Conversations For Transformation: Essays Inspired By The Ideas Of Werner Erhard

Conversations For Transformation

Essays By Laurence Platt

Inspired By The Ideas Of Werner Erhard

And More


Reluctant Warrior

Woodland, California, USA

May 11, 2006



This essay, Reluctant Warrior, is the companion piece to Accidental Guru.

I am indebted to Martin Rooney who inspired this conversation.




I'm no samurai. I don't require that context to live authentically nor to live as if my life depends on it. But as anyone who allows truth to go to work in their life knows, when that happens you're called to live the life of a warrior who stands unflinching for truth in the world, even if some of the time you stand for it reluctantly.

What truth?

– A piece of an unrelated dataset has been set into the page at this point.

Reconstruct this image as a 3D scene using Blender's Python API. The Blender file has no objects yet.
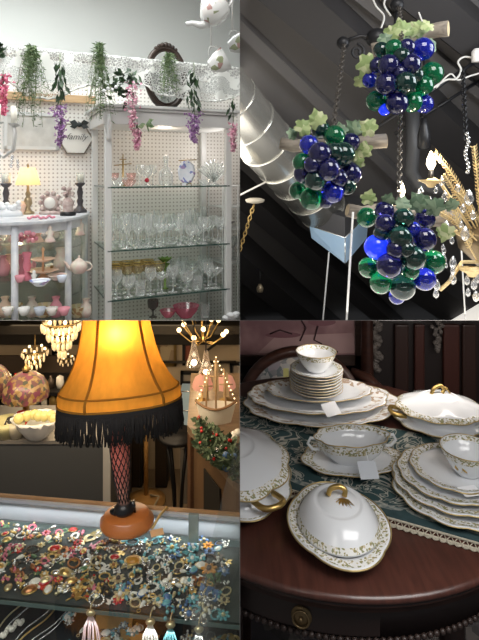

Whose  truth? The truth that this is it and here we are. And unless you add to that the codicil "... - that's what's so and it doesn't mean anything, and it doesn't mean anything that it doesn't mean anything", you'll make truth into a belief. In other words you'll essentially be a normal human being.

It's useful to take a moment to examine the precept "it doesn't mean anything". By itself it's almost enough to start heated arguments and drive wise men crazy. There is  meaning everywhere, to be sure. That much is obvious. What's not obvious is the author of meaning. A cock crowing in the east just as I have an epiphany has no meaning in and of itself. I make the cock crowing just at that exact moment  mean something. I add meaning to what happened. Then I forget I added the meaning. The cock crowing now means  something, something significant. Now there is meaning - the meaning I added. But by itself, in and of itself, a cock crowing doesn't mean anything.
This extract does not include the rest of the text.